Scientists question biomass' sustainability

Scientists question biomass' sustainability

Over 60 scientists debating over whether biomass is truly carbon neutral, according to reports.

July 12, 2016
REW Staff

The term "renewable" is being debated when referring to biomass, a report from National Public Radio (NPR) says.

Biomass, which refers to trees or other organic matter that is burned for fuel, produced more electrical energy in 2015 than solar panels, the report says, but its sustainability is being refuted by researchers.

"It's absolutely true that we're becoming, as a whole, a lot more skeptical of biomass's ability to deliver large amounts of electricity in a sustainable fashion," said John Coequyt, director of federal and international climate campaigns with the Sierra Club, in the report.
The main point of discussion is how sustainable logging is defined.
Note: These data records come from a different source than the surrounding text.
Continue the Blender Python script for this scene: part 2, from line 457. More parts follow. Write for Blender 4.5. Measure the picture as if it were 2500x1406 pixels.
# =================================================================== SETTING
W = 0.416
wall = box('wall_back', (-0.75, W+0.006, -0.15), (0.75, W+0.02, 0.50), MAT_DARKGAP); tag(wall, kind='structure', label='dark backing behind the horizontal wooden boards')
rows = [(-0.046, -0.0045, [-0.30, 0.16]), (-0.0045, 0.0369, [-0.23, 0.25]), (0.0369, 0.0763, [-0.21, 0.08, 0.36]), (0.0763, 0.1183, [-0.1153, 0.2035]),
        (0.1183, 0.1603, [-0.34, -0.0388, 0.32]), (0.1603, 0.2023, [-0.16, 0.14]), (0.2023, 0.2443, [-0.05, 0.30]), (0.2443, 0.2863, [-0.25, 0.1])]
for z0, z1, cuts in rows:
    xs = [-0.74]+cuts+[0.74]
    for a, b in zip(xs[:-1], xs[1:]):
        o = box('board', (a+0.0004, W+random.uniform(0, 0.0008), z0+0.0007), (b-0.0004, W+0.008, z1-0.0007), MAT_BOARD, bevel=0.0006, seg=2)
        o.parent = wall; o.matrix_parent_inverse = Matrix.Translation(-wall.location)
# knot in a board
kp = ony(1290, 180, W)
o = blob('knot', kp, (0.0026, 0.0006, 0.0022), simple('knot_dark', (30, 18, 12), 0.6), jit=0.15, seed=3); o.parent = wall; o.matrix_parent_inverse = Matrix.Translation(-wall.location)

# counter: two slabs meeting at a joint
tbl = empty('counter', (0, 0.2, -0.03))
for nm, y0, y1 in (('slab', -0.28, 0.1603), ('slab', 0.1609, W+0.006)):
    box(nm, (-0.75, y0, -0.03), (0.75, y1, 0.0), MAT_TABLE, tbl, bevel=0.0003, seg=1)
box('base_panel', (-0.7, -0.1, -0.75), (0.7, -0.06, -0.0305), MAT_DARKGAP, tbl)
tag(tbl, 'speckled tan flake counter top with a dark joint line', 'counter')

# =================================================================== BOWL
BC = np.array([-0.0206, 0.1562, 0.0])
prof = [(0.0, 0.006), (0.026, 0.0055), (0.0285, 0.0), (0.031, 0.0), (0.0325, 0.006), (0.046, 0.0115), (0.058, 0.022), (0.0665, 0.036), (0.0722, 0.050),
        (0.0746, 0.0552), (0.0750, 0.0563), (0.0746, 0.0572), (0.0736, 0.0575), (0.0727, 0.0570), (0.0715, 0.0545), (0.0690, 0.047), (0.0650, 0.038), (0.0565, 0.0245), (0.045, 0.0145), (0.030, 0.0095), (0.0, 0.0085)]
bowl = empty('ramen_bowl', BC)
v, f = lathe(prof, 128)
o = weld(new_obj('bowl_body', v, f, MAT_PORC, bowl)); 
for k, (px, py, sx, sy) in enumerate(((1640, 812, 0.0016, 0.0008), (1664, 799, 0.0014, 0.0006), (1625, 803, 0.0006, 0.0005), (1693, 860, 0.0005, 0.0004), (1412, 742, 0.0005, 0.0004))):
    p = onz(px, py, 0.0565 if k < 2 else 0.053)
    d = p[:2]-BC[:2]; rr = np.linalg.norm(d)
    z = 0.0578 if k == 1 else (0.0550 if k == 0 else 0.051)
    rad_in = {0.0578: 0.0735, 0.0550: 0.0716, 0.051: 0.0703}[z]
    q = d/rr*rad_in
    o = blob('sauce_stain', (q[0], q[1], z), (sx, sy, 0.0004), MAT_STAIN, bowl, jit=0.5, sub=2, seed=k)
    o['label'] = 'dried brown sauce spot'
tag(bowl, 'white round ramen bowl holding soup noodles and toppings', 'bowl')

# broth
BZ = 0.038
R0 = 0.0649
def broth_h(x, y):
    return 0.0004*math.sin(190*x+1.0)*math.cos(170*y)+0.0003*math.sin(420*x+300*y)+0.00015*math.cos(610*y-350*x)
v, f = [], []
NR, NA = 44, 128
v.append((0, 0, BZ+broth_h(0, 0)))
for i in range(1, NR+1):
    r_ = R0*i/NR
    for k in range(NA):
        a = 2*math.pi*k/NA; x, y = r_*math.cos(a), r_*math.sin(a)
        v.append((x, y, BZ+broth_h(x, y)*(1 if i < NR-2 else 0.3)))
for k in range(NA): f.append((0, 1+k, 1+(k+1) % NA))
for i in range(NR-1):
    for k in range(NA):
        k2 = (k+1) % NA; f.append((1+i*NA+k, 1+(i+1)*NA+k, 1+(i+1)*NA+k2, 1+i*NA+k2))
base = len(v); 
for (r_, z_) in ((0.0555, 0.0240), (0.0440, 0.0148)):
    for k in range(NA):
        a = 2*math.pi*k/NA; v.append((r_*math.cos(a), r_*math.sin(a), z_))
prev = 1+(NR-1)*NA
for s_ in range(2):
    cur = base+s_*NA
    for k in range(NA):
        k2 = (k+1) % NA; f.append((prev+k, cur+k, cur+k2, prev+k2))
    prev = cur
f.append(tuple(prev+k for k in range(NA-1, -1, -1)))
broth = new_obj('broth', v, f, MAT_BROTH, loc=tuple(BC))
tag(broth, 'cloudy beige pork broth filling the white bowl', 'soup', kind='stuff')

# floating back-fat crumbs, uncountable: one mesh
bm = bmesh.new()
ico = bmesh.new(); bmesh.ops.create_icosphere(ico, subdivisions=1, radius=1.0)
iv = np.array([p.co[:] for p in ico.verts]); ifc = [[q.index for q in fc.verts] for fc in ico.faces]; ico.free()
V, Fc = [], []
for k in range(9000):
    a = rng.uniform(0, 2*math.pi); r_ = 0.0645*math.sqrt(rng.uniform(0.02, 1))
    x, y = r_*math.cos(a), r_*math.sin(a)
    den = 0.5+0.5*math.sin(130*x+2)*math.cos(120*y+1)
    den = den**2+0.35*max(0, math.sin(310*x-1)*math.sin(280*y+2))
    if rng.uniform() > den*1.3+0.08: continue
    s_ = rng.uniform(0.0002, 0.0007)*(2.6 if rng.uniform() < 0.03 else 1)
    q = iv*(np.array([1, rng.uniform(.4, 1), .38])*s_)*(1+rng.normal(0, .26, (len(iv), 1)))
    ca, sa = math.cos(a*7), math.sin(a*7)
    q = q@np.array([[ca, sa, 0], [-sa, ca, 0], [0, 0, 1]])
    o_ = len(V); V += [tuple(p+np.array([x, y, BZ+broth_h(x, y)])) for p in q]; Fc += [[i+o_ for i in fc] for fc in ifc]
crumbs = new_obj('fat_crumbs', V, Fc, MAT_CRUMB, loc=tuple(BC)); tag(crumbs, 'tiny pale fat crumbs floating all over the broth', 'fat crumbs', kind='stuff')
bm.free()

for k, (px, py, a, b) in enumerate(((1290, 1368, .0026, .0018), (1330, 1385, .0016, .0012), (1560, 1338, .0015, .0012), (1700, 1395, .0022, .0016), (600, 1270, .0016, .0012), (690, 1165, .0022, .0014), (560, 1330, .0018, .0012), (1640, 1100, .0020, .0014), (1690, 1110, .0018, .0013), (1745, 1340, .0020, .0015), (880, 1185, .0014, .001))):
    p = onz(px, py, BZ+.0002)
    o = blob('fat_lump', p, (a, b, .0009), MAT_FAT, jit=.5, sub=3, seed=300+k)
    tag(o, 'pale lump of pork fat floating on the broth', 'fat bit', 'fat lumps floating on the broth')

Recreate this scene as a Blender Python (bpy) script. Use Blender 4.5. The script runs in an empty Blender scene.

The report says that the industry and many forestry experts claim that biomass plants burn mostly forest and farm leftovers, but according to Tim Searchinger, a research scholar at Princeton University, some operations are simply cutting down trees to use as feedstock.
Searchinger, along with 65 other scientists, is currently fighting an amendment in Congress' new energy bill that calls biomass "carbon neutral." This claim comes from the idea that new trees would be planted in the old one's place, creating a new plant to remove carbon, the report says.